In the wake of a thaw in relations between Japan and South Korea, the three countries held a director-general level meeting for the first time in about three years.

“The three defense officials confirmed that each side would remain vigilant and enhance trilateral security cooperation to deter (the North Korean) nuclear and missile threats,” Kazuo Masuda, Japan’s director general for defense policy, and his U.S. and South Korean counterparts, Ely Ratner and Heo Tae Keun, said in a joint statement.

The United States currently has a system linked separately to Japan and South Korea for the detection of North Korean missiles, from launches to landings, but its Asian security allies do not have a mechanism to share such information immediately.

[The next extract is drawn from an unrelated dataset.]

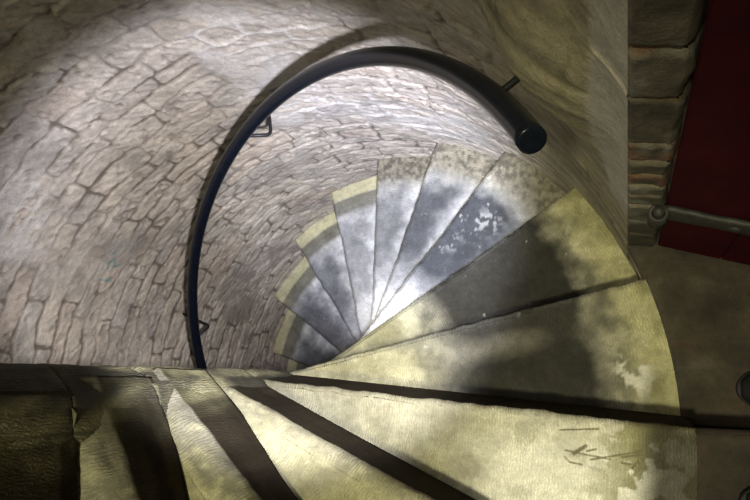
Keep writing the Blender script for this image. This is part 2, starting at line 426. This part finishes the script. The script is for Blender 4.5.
def build_step(k):
    s = STEP[k]
    u1, n1, e1 = frame(k); u0, n0, e0 = frame(k - 1)
    Rk = WALL_R + .012
    z1 = -k * RISE; zd = z1 - RISE - .002
    hi = -4 < k < 11
    nt = 190 if hi else 40; nv = 60 if hi else 14
    if k == 0: nt, nv = 420, 130
    T = np.linspace(-.035, math.sqrt(Rk ** 2 - e1 ** 2), nt)
    rF = np.sqrt(e1 ** 2 + T ** 2)
    z0 = zd + .85 * (STEP[k + 1]['up'] if k + 1 in STEP else 0) * sstep(.06, .30, T)      # bedded on the tread below
    aF = math.atan2(u1[1], u1[0]) + np.arctan2(e1, T)
    # back edge: tucked 25 mm behind the riser of the step above
    eb = e0 - .030
    Tc = math.sqrt(max(e1 ** 2 + .05 ** 2 - eb ** 2, 0))
    Tb = np.where(T > .05, np.sqrt(np.maximum(rF ** 2 - eb ** 2, 0)), -.035 + (T + .035) / .085 * (Tc + .035))
    rB = np.sqrt(eb ** 2 + Tb ** 2)
    aB = math.atan2(u0[1], u0[0]) + np.arctan2(eb, Tb)
    # unwrap so that aB < aF
    aB = np.where(aB > aF, aB - 2 * math.pi, aB)
    aB = np.where(aF - aB > 2 * math.pi, aB + 2 * math.pi, aB)
    # nosing line wobble and worn hollow
    wob = .008 * (fbm(T * 6, T * 0 + k * 3.1, 201, 4) - .5) * sstep(0, .1, T) + .005 * (fbm(T * 40, T * 0 + k, 203, 3) - .5)
    dip = .010 * np.exp(-((T - .52) / .2) ** 2) * s['wear'] + .010 * (fbm(T * 9, T * 0 + 7 * k, 205, 3) - .5) * (1 if k > -1 else 1.5)
    prof = []; st = []
    lean = .012 if k > -1 else 0.
    rad = s['rad']; worn = sstep(.014, .04, rad)
    # loop: bottom back -> bottom front -> riser up -> rounded nosing -> top to back
    nr = 14 if hi else 5
    zr = np.linspace(0, 1, nr)
    rows = []; sts = []
    def front(off, z): return np.stack([n1[0] * (e1 + off) + u1[0] * T, n1[1] * (e1 + off) + u1[1] * T, z], -1)
    for f in zr:
        zz = z0 + (z1 - rad - .002 - z0) * f
        rough = .010 * (fbm(T * 14, T * 0 + f * 3 + k, 207, 4) - .5)
        rows.append(front(lean * (1 - f) + wob * f + rough * math.sin(math.pi * min(f * 1.2, 1)) - .0, np.full(nt, zz) - dip * f)); sts.append(np.stack([T, np.full(nt, -.19 * (1 - f) - .01)], -1))
    for a in np.linspace(0, 1, 5 if rad < .02 else 13)[1:]:
        ang = a * math.pi / 2
        rgh = .016 * worn * (fbm(T * 22, T * 0 + a * 3 * rad / .05 + k, 213, 4) - .5) * math.sin(math.pi * a)
        rows.append(front(wob - rad * (1 - math.cos(ang)) + rgh, z1 - .002 - rad + rad * math.sin(ang) + .002 * a - dip + rgh)); sts.append(np.stack([T, np.full(nt, a * rad)], -1))
    g = np.linspace(0, 1, nv + 1)[1:] ** 1.3
    wF = rad * 1.0
    aFF = aF - wF / np.maximum(rF, .09) + wob / np.maximum(rF, .09)
    for v in g:
        a = aFF * (1 - v) + aB * v; r = rF * (1 - v) + rB * v
        dist = (aF - a) * r
        und = .006 * (fbm(r * np.cos(a) * 10, r * np.sin(a) * 10, 209 + k, 3) - .5)
        fade = np.exp(-dist / .05)
        rows.append(np.stack([r * np.cos(a), r * np.sin(a), z1 - dip * fade + und * (1 - v) * min(1, 3 * v) + s['up'] * v ** 1.2], -1)); sts.append(np.stack([T, dist], -1))
    # back bottom
    zb = rows[-1].copy(); zb[:, 2] = z0; rows.append(zb); sts.append(sts[-1])
    P = np.stack(rows, 1); ST = np.stack(sts, 1)
    x, y = P[..., 0], P[..., 1]; r = np.hypot(x, y); d = ST[..., 1]
    width = np.maximum((aF - aB) * rF, .02)[:, None]
    vv = np.clip(d / width, 0, 1)
    n = fbm(x * 7, y * 7, 221 + k, 4); m = fbm(x * 26, y * 26, 223 + k, 4); q = fbm(x * 90, y * 90, 225 + k, 3)
    pale = mix((.44, .42, .34), (.60, .58, .50), sstep(.3, .7, n))
    if k == 0: pale = mix(pale, (.80, .78, .72), sstep(.40, .65, r + .1 * (n - .5)) * sstep(.02, .10, d))  # outer part whitened, painting in the bright pool of light there
    yel = mix((.27, .25, .125), (.47, .44, .245), sstep(.25, .75, m))
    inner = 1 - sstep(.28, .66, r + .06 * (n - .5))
    outer = sstep(.74, .90, r + .05 * (n - .5))
    if k <= 0:
        ylw = s['yel'] * np.clip(inner * 1.15 + .05, 0, 1)
        if k == 0:
            blot = sstep(.50, .57, fbm(x * 30 + 3, y * 30, 231, 4)) * sstep(.73, .85, r + .06 * (n - .5))
        col = mix(pale, yel, ylw)
        col = mix(col, (.22, .21, .15), .35 * sstep(.55, .7, m))
        if k == 0: col = mix(col, (.21, .20, .085), .85 * blot)
    else:
        ylw = s['yel'] * np.clip(outer * .95 + (inner * .9 if k < 3 else 0), 0, 1)
        col = mix(pale * .95, yel, ylw)
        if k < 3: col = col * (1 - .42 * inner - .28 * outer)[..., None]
        if k >= 3: col = mix(col, (.60, .60, .61), .85 * (1 - outer))
        # trodden grime: dark towards the nosing, paler where feet do not reach
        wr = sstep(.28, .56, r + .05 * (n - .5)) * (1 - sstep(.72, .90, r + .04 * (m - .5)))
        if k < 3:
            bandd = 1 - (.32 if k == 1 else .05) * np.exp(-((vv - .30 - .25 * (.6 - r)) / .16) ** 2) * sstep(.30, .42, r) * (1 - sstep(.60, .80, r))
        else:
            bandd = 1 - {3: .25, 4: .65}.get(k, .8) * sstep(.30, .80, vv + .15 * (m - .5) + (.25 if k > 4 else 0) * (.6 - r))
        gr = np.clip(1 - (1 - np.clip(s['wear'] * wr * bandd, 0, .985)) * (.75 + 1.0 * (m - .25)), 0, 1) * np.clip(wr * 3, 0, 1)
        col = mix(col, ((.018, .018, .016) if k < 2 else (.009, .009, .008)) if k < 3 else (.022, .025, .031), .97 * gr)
        col = mix(col, mix((.07, .064, .050), (.21, .19, .145), sstep(.25, .75, q)), .92 * sstep(.78, .86, r + .05 * (m - .5)) * (k in (3, 4, 5)))
        sp = .7 * sstep(.84, .90, fbm(x * 60, y * 60, 241 + k, 2)) * sstep(.45, .6, n)
        col = mix(col, (.45, .45, .40), .6 * sp)
        if k >= 6:
            col = mix(col, (.10, .095, .07), .8 * sstep(.79, .82, r) * (1 - sstep(.865, .88, r)))  # handrail's shadow painted as a dark band near the outer end
            col = mix(col, (.44, .41, .25), .9 * sstep(.868, .88, r))
        if k == 1:
            ch = sstep(.50, .58, fbm(x * 42, y * 42 + 5, 251, 4)) * np.exp(-(((x - .83) / .030) ** 2 + ((y - .165) / .045) ** 2) * 1.0)
            col = mix(col, (.62, .60, .52), np.clip(1.6 * ch, 0, 1))
        if k == 3:
            bl = 0
            for (r_, a_, s_) in ((.72, .94, .035), (.66, .98, .025), (.60, 1.02, .02), (.70, 1.0, .02)):
                bl = bl + np.exp(-((x - r_ * math.cos(a_)) ** 2 + (y - r_ * math.sin(a_)) ** 2) / s_ ** 2)
            ch = sstep(.56, .64, fbm(x * 70, y * 70, 253, 4)) * np.clip(bl, 0, 1)
            col = mix(col, (.24, .24, .24), np.clip(1.1 * ch, 0, .9))
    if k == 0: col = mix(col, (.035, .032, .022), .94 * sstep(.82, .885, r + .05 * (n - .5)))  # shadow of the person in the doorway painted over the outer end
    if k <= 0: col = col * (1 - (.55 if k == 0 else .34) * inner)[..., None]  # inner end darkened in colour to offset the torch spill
    if k == 0:
        sc = 0
        for ax, ay, bx, by, wd in SCRATCH:
            f = np.clip(((x - ax) * (bx - ax) + (y - ay) * (by - ay)) / ((bx - ax) ** 2 + (by - ay) ** 2), 0, 1)
            dd = np.hypot(x - ax - f * (bx - ax), y - ay - f * (by - ay))
            sc = np.maximum(sc, 1 - sstep(wd * .0007, wd * .0019, dd))
        col = mix(col, (.16, .14, .085), .9 * sc)
    # riser: its shade painted in as a near-black brown
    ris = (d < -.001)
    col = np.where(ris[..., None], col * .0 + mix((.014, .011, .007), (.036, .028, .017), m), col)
    # inner end runs into the newel stone
    ca, sa = x / np.maximum(r, .01), y / np.maximum(r, .01)
    cn = newel_color(ca, sa, P[..., 2])[0]
    col = mix(col, cn, (1 - sstep(.00, .10, T)[:, None]) * np.where(ris, 1., .85 * (1 - sstep(.0, .05, T)[:, None])))
    # scuffed arris
    arr = np.exp(-(np.maximum(d, 0) / .010) ** 2) * (~ris)
    col = mix(col, (.16, .14, .09) if k < 1 else (.12, .12, .11), .65 * arr * sstep(.35, .6, fbm(x * 35, y * 35, 261, 3)))
    if worn > 0:
        bev = (1 - sstep(rad * .72, rad * 1.08, d + .012 * (m - .5))) * (~ris)
        col = mix(col, (.15, .14, .105), .8 * worn * bev * sstep(.25, .5, q))
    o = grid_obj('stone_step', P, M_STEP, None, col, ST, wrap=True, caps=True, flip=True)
    tag(o, LAB[k], 'stair step', 'winding stone steps of the spiral stair')
    # newel drum of this step, a child
    na, nz = (150, 26) if k < 3 else (60, 8)
    A, ZZ = np.meshgrid(np.linspace(0, 2 * math.pi, na, endpoint=False), np.linspace(0, 1, nz), indexing='ij')
    zz = zd + .004 + (RISE - .003) * ZZ
    sA = A * NEWEL_R; ca, sa = np.cos(A), np.sin(A)
    c2, nn, gully = newel_color(ca, sa, zz)
    rr = NEWEL_R + .010 * (nn - .5) + .010 * (gully - .5) - .005 * (np.exp(-(ZZ / .06) ** 2) + np.exp(-((1 - ZZ) / .06) ** 2)) * sstep(.4, .6, nn)
    P2 = np.stack([rr * ca, rr * sa, zz], -1)
    UV = np.stack([sA, zz], -1)
    d = grid_obj('newel_drum', P2.transpose(1, 0, 2), M_NEWEL, o, c2.transpose(1, 0, 2), UV.transpose(1, 0, 2), wrap=True, caps=True)
    return o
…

During the meeting, the officials said they also discussed the regularization of three-way missile defense and anti-submarine drills to deter and respond to North Korea, which, according to its official media, fired the Hwasong-18 ICBM propelled by a three-stage rocket system on Thursday.

South Korea recently informed Japan of the complete normalization of an intelligence-sharing pact between the two countries. But it does not allow them to exchange real-time information.

The General Security of Military Information Agreement, or GSOMIA, was on the brink of termination under the administration of President Yoon Suk Yeol’s predecessor, when bilateral ties deteriorated to their worst level in decades mainly due to historical issues.

Yoon and Japanese Prime Minister Fumio Kishida agreed in mid-March to move past a dispute over wartime conscripted labor to thaw icy bilateral ties.

The rapprochement has fueled expectations for stronger trilateral cooperation, with the United States expressing “full support” in the statement for the renewed commitment by Japan and South Korea to facilitate communication among defense authorities, especially in leveraging the GSOMIA.

Besides North Korea, the statement said the countries reaffirmed the importance of peace and stability across the Taiwan Strait, where China has been increasing its military activities, and the need to support Ukraine’s efforts to repel Russia’s invasion.